Subí al avión camino a un evento de trabajo y recuerdo haberme asombrado mientras contemplaba desde la ventanilla toda una multitud de luces encendidas que dibujaban las siluetas de las ciudades en la noche. Fue en ese momento, sobrevolando millares de vidas desde las alturas, que vino un susurro rotundo a mi corazón: “tan diminutos y ahí estamos, creyéndonos tan dioses”.
La manera en la que creemos ejercer el señorío sobre nuestras propias vidas no es más que otra evidencia de la caída del ser humano en el Edén.

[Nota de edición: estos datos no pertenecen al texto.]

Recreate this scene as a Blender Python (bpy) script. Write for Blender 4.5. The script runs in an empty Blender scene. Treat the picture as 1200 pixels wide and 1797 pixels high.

Es la raíz de la desobediencia a la supremacía de Dios que envenenó de orgullo el trono de nuestros corazones.
Ahora, esta es nuestra línea de partida en una carrera que nos condiciona a vivir aborreciendo el pecado, con una actitud de corazón en contra de las tentativas de querer ser igual a Dios, algo que solo puede lograrse bajo la fuerza del Espíritu Santo y su Palabra.
Lo curioso de esta lucha es que la humanidad que dio la espalda a Dios no solo se ha creído con el falso derecho de tomar sus propias decisiones sino también de inventar las suyas propias. En lugar de esperar una “salida de emergencia” directamente abierta desde el cielo, tratamos de construir “puertas terrenales” de senderos fáciles y rápidos que nos desenreden de una circunstancia complicada que podamos estar atravesando. El pecado provocó una sustitución de la dependencia de Dios por una autoconfianza engañosa.
Al final, el cielo siempre nos acaba sorprendiendo. Nunca se cansa de recordarnos, en su infinito amor, mediante senderos humanamente imposibles, su sustento sobre todo lo existente. La creatividad de Dios para proveernos de soluciones que muestran su omnipotencia es locura a nuestra mentalidad. Mientras que la gran mayoría de ideas de este mundo brindan el mérito de la gloria a la persona, la verdadera solución siempre glorifica el Nombre que es sobre todo nombre y lo reconoce como centro de todo.
El pueblo de Israel fue un claro testigo de ello. Desde la lógica terrenal, ¿cómo es posible que se abriera el Mar Rojo o que brotara agua de una roca? Únicamente Dios pudo hacerlo. Ante una situación de necesidad, donde nuestra mente parece traicionarnos trayendo a memoria comodidades del pasado y espejismos de Egipto, Dios forja nuestra fe más genuina a medida que nos rendimos a su gobierno en el proceso. En muchas ocasiones, no será el camino más fácil, pero será el único que preparará un corazón de dependencia de Él capaz de abrazar la tierra prometida.
En su desesperación, durante el asentamiento en el desierto, el pueblo de Israel pronunciaba lo siguiente: “¿Qué es esto?”. Era la respuesta a su hambre. Era el maná directo del cielo. La solución escrita para sus tiempos, la gracia de Dios proveyendo y una lección de confianza en la soberanía divina.
«Vivimos en una sociedad con demasiadas voces, y todas creen tener la solución más certera».
Marta Durán
No cabe duda de que los problemas que trastornan nuestro mundo cobran cada día más peso. En medio de todo, existe una esperanza que nos hace mirar al cielo a sabiendas de que la solución está por encima de nuestras posibilidades. Es una rendición absoluta y la realidad es que esa salvación sigue inmutable.
La buena noticia es que ese maná también bajó para nosotros: este es el mensaje del Evangelio. Su nombre continúa siendo la solución eterna de nuestra alma. Lo que ocurrió hace dos mil años nunca se trató de un sacrificio temporal. Fue la vida de Jesús que, como maná, fue quebrada en la cruz, fue troceada para satisfacernos y librarnos de un destino de muerte. Porque de tal manera amó Dios al mundo (Juan 3:16) que envió la única solución, aquella que nos salvó de inventar respuestas y creernos ser dioses de un juego que estaba por encima de nuestras oportunidades.